One of the things we need to understand is grace includes the excluded. Jesus sent the disciples on ahead to a Samaritan village. Who were the Samaritans? The Samaritans were despised by the Jews because they had intermarried with the Gentiles even though it was forbidden by God. Although they worshiped Yahweh as did the Jews, their religion was not mainstream Judaism. They accepted only the first five books of the Bible as canonical, and their temple was on Mount Gerazim instead of on Mount Zion in Jerusalem. They also did not refrain from pronouncing Gopd’s name which was forbidden in Judaism. Because of their imperfect adherence to Judaism and their partly pagan ancestry, the Samaritans were despised by ordinary Jews. Jews so despised the Samaritans, they would take two to three days longer to go around Samaria rather than go through when traveling from Judean to Galilee.

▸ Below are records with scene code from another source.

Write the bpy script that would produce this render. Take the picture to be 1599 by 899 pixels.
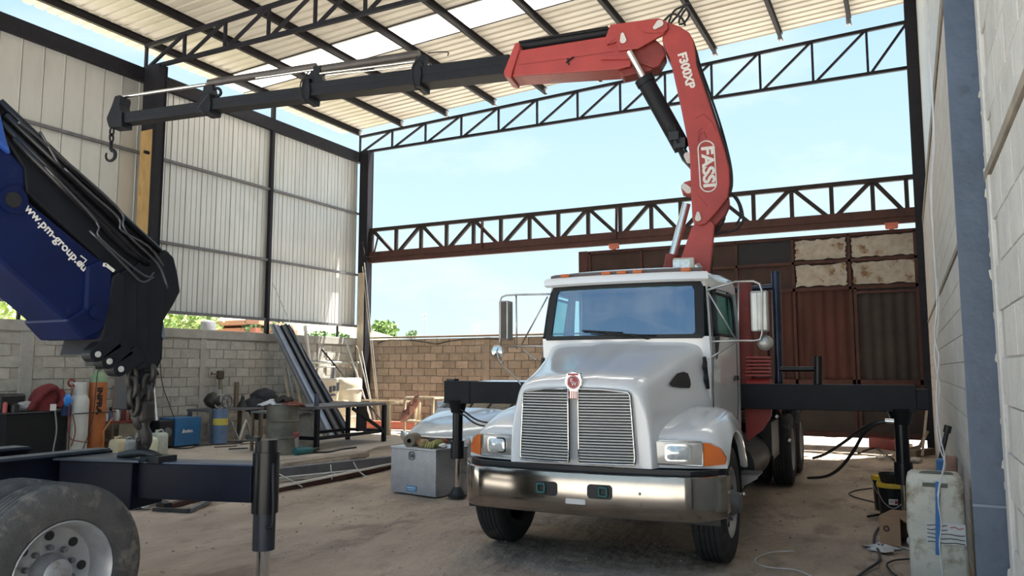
import bpy, bmesh, math, random
from mathutils import Vector as V, Matrix, noise
random.seed(7)
sc = bpy.context.scene
for o in list(bpy.data.objects): bpy.data.objects.remove(o)
COL = sc.collection
# ------------------------------------------------------------------ camera
F = 1215.0; CX, CY = 799.5, 449.5; CAM = V((0, 0, 1.65))
PITCH = math.radians(5.8973); YAW = math.radians(26.9304)
cam = bpy.data.objects.new('camera', bpy.data.cameras.new('camera')); COL.objects.link(cam)
cam.location = CAM; cam.rotation_euler = (math.pi/2+PITCH, 0, YAW)
cam.data.sensor_width = 36; cam.data.lens = F/1599*36; cam.data.clip_end = 500
sc.camera = cam
# ------------------------------------------------------------------ world
SKY_STRENGTH = .61; SUN_ENERGY = 14.0; EXPOSURE = 1.23
w = bpy.data.worlds.new('sky'); sc.world = w; w.use_nodes = True
nt = w.node_tree; nt.nodes.clear()
def wn(t, **k):
    n = nt.nodes.new(t)
    for a, b in k.items(): setattr(n, a, b)
    return n
wo = wn('ShaderNodeOutputWorld'); bg = wn('ShaderNodeBackground'); tc = wn('ShaderNodeTexCoord')
sx = wn('ShaderNodeSeparateXYZ'); rmp = wn('ShaderNodeValToRGB'); mp = wn('ShaderNodeMapping')
nz = wn('ShaderNodeTexNoise'); cr = wn('ShaderNodeValToRGB'); mx = wn('ShaderNodeMixRGB')
L = nt.links.new
L(tc.outputs['Generated'], sx.inputs[0]); L(sx.outputs['Z'], rmp.inputs[0])
e = rmp.color_ramp.elements; e[0].position = 0.0; e[0].color = (.62, .76, .84, 1); e[1].position = .75; e[1].color = (.20, .36, .62, 1)
k = e.new(.12); k.color = (.54, .73, .84, 1); k = e.new(.36); k.color = (.43, .63, .79, 1)
mp.inputs['Scale'].default_value = (1.6, 1.6, 4.0); L(tc.outputs['Generated'], mp.inputs[0]); L(mp.outputs[0], nz.inputs['Vector'])
nz.inputs['Scale'].default_value = 1.9; nz.inputs['Detail'].default_value = 7; nz.inputs['Roughness'].default_value = .55
e = cr.color_ramp.elements; e[0].position = .52; e[0].color = (0, 0, 0, 1); e[1].position = .80; e[1].color = (.7, .7, .7, 1)
L(nz.outputs['Fac'], cr.inputs[0]); L(cr.outputs[0], mx.inputs['Fac']); L(rmp.outputs[0], mx.inputs['Color1'])
mx.inputs['Color2'].default_value = (.85, .88, .90, 1); L(mx.outputs[0], bg.inputs['Color']); L(bg.outputs[0], wo.inputs[0])
bg.inputs['Strength'].default_value = SKY_STRENGTH
sun = bpy.data.objects.new('sun', bpy.data.lights.new('sun', 'SUN')); COL.objects.link(sun)
sun.data.energy = SUN_ENERGY; sun.data.angle = .009; sun.data.color = (1, .95, .86)
SUN_DIR = V((.16, .27, 1)).normalized()
sun.rotation_euler = SUN_DIR.to_track_quat('Z', 'Y').to_euler(); sun.location = (0, 0, 30)
sc.view_settings.view_transform = 'Standard'; sc.view_settings.look = 'None'; sc.view_settings.gamma = 1
sc.view_settings.use_curve_mapping = False; sc.view_settings.exposure = EXPOSURE
# ------------------------------------------------------------------ measuring: a pixel of the photograph turned into a point on a real plane
Mcam = cam.rotation_euler.to_matrix()
def ray(x, y): return Mcam @ V((x-CX, CY-y, -F))
def at_x(px, py, v): d = ray(px, py); return CAM+d*((v-CAM.x)/d.x)
def at_y(px, py, v): d = ray(px, py); return CAM+d*((v-CAM.y)/d.y)
def at_z(px, py, v=0.0): d = ray(px, py); return CAM+d*((v-CAM.z)/d.z)
def at_d(px, py, v): return CAM+ray(px, py)*(v/F)
def at_p(px, py, p0, n): d = ray(px, py); return CAM+d*((V(p0)-CAM).dot(n)/d.dot(n))
# ------------------------------------------------------------------ materials
MATS = {}
def mat(name, col, rough=.6, metal=0.0, var=.12, scale=6.0, bump=0.0, bscale=None, stain=None, rand=0.0, spec=.5, trans=0.0, stretch=(1,1,1), coat=0.0, bd=.02):
    if name in MATS: return MATS[name]
    m = bpy.data.materials.new(name); m.use_nodes = True; MATS[name] = m
    t = m.node_tree; b = t.nodes['Principled BSDF']; N = t.nodes.new; K = t.links.new
    b.inputs['Roughness'].default_value = rough; b.inputs['Metallic'].default_value = metal
    b.inputs['Specular IOR Level'].default_value = spec; b.inputs['Coat Weight'].default_value = coat
    c = N('ShaderNodeTexCoord'); mpn = N('ShaderNodeMapping'); mpn.inputs['Scale'].default_value = stretch
    oi = N('ShaderNodeObjectInfo'); K(c.outputs['Object'], mpn.inputs[0])
    off = N('ShaderNodeMath'); off.operation = 'MULTIPLY'; off.inputs[1].default_value = 37.0 if rand else 0.0
    K(oi.outputs['Random'], off.inputs[0]); K(off.outputs[0], mpn.inputs['Location'])
    n = N('ShaderNodeTexNoise'); n.inputs['Scale'].default_value = scale; n.inputs['Detail'].default_value = 6; n.inputs['Roughness'].default_value = .6
    K(mpn.outputs[0], n.inputs['Vector'])
    mr = N('ShaderNodeMapRange'); mr.inputs[1].default_value = .3; mr.inputs[2].default_value = .7
    mr.inputs[3].default_value = 1-var; mr.inputs[4].default_value = 1+var; K(n.outputs['Fac'], mr.inputs[0])
    last = mr.outputs[0]
    if rand:
        r2 = N('ShaderNodeMapRange'); r2.inputs[3].default_value = 1-rand; r2.inputs[4].default_value = 1+rand; K(oi.outputs['Random'], r2.inputs[0])
        mm = N('ShaderNodeMath'); mm.operation = 'MULTIPLY'; K(last, mm.inputs[0]); K(r2.outputs[0], mm.inputs[1]); last = mm.outputs[0]
    vm = N('ShaderNodeVectorMath'); vm.operation = 'SCALE'; vm.inputs[0].default_value = col[:3]; K(last, vm.inputs['Scale'])
    out = vm.outputs[0]
    if stain:                      # (colour, threshold, scale)
        s = N('ShaderNodeTexNoise'); s.inputs['Scale'].default_value = stain[2]; s.inputs['Detail'].default_value = 8; s.inputs['Roughness'].default_value = .65
        K(mpn.outputs[0], s.inputs['Vector'])
        sr = N('ShaderNodeMapRange'); sr.inputs[1].default_value = stain[1]; sr.inputs[2].default_value = stain[1]+.12; K(s.outputs['Fac'], sr.inputs[0])
        mxx = N('ShaderNodeMixRGB'); mxx.inputs['Color2'].default_value = (*stain[0], 1); K(sr.outputs[0], mxx.inputs['Fac']); K(out, mxx.inputs['Color1']); out = mxx.outputs[0]
    K(out, b.inputs['Base Color'])
    if bump:
        bn = N('ShaderNodeTexNoise'); bn.inputs['Scale'].default_value = bscale or scale*6; bn.inputs['Detail'].default_value = 5
        K(mpn.outputs[0], bn.inputs['Vector']); bp = N('ShaderNodeBump'); bp.inputs['Strength'].default_value = bump; bp.inputs['Distance'].default_value = bd
        K(bn.outputs['Fac'], bp.inputs['Height']); K(bp.outputs[0], b.inputs['Normal'])
    if trans: b.inputs['Transmission Weight'].default_value = trans
    return m
BLOCK = mat('grey_concrete_block', (.43,.41,.37), .9, var=.16, scale=7, bump=.5, bscale=60, rand=.12, stain=((.25,.235,.21), .6, 2.2))
BLOCKR = mat('pale_concrete_block', (.54,.53,.51), .88, var=.1, scale=6, bump=.45, bscale=50, rand=.05, stain=((.42,.40,.36), .62, 3))
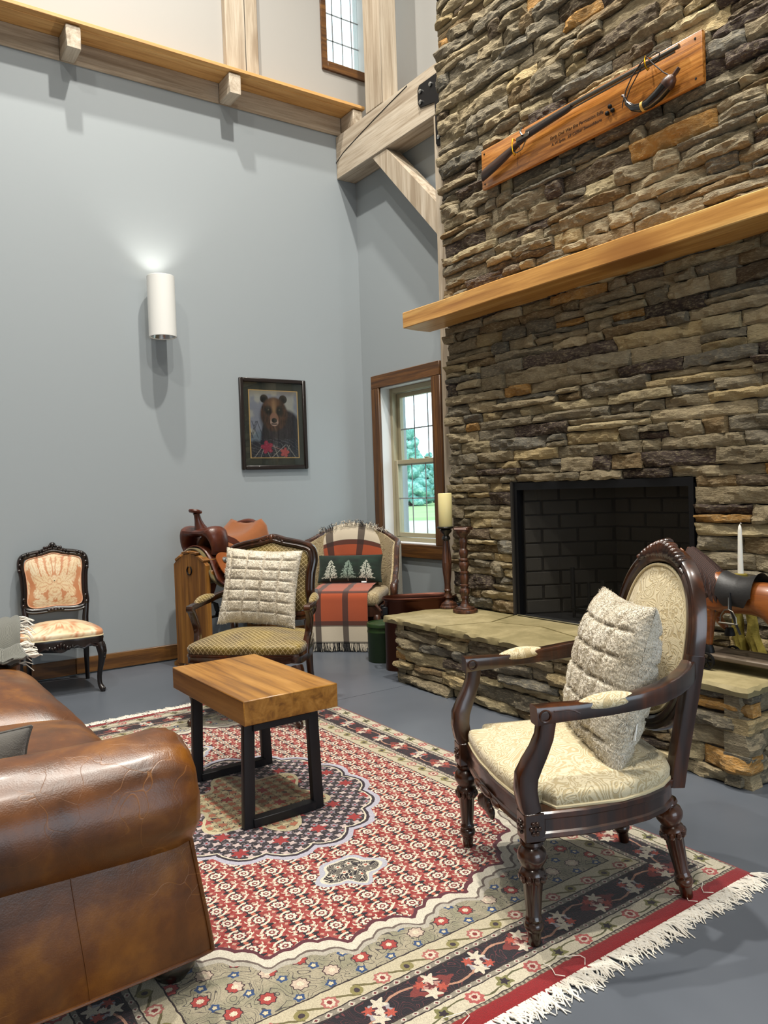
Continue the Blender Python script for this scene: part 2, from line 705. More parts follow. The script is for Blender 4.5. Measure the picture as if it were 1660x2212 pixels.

So if it was forbidden to have any contact with Samaritans, why is Jesus going through villages in Samaria which Jews would avoid like the plague? Because grace includes the excluded. In Luke 10, Jesus is uses the parable of the Good Samaritan. In the Jew’s eyes, how can any Samaritan be good? Look at Luke 10:25, an expert in the law stood up to test Jesus. An expert in the law was someone who had totally memorized the Pentateuch or Torah, which are the first five books of Moses and its 613 laws. Now this expert asks Jesus, “What must I do to inherit eternal life?” Jesus asks, “What is written in the law? And the man said, “Love the Lord your God with all of your heart, soul, mind and strength, and love your neighbor as yourself.””
The key word is love. If you want to understand God, you have to understand his love. The best explanation of God in Scripture is love. To see love in its purest form is to see who God is. He is love. But it’s not any old love, it’s unconditional love. There’s not anything you can do to earn or deserve God’s love and there’s nothing you can do to lose God’s love. It’s unconditional. God’s love has no conditions. So, Jesus says, “You have answered correctly. Do this and you will live.” That leads us to our second point: grace is unconditional love.
He doesn’t say anything about following and living out the 613 laws. He focuses one thing: love, loving God and loving neighbor. The expert presses Jesus further when he asks: “Who is my neighbor?” In other words, who is in and who is out? Who is right? Who is wrong? Who is in good standing with God and who isn’t? Who am I obligated to love and who don’t I have to love? So Jesus tells the parable, of the Good Samaritan.
There were no good Samaritans in the eyes of the Jews, they had violated too many of God’s laws. But Jesus tells the story of a man who was mugged, beaten and left for dead. A Priest passed by and moves to the other side of the road ignoring the hurt man and then a Levite. Levites were one of the twelve tribes of Israel. All priests of the Temple came out of the Levite tribe. Thus, they were immersed in the word of God and sought to live out perfectly the law of God. But they pass on by this Samaritan who is beaten ad bloodied because they had no obligation by the law to stop and help. He was a Samaritan for God’s sake! Then a Samaritan saw the man and took pity on him. He bandaged his wounds and took him to an inn to care of him. The next day, asked the inn keeper to look after the man promising to pay for the cost. And Jesus asks, “Which of these do you think was the neighbor of the man who fell in to the hands of the robber?” The expert replied “the one who has mercy on him.” And Jesus said, “Go and do likewise.”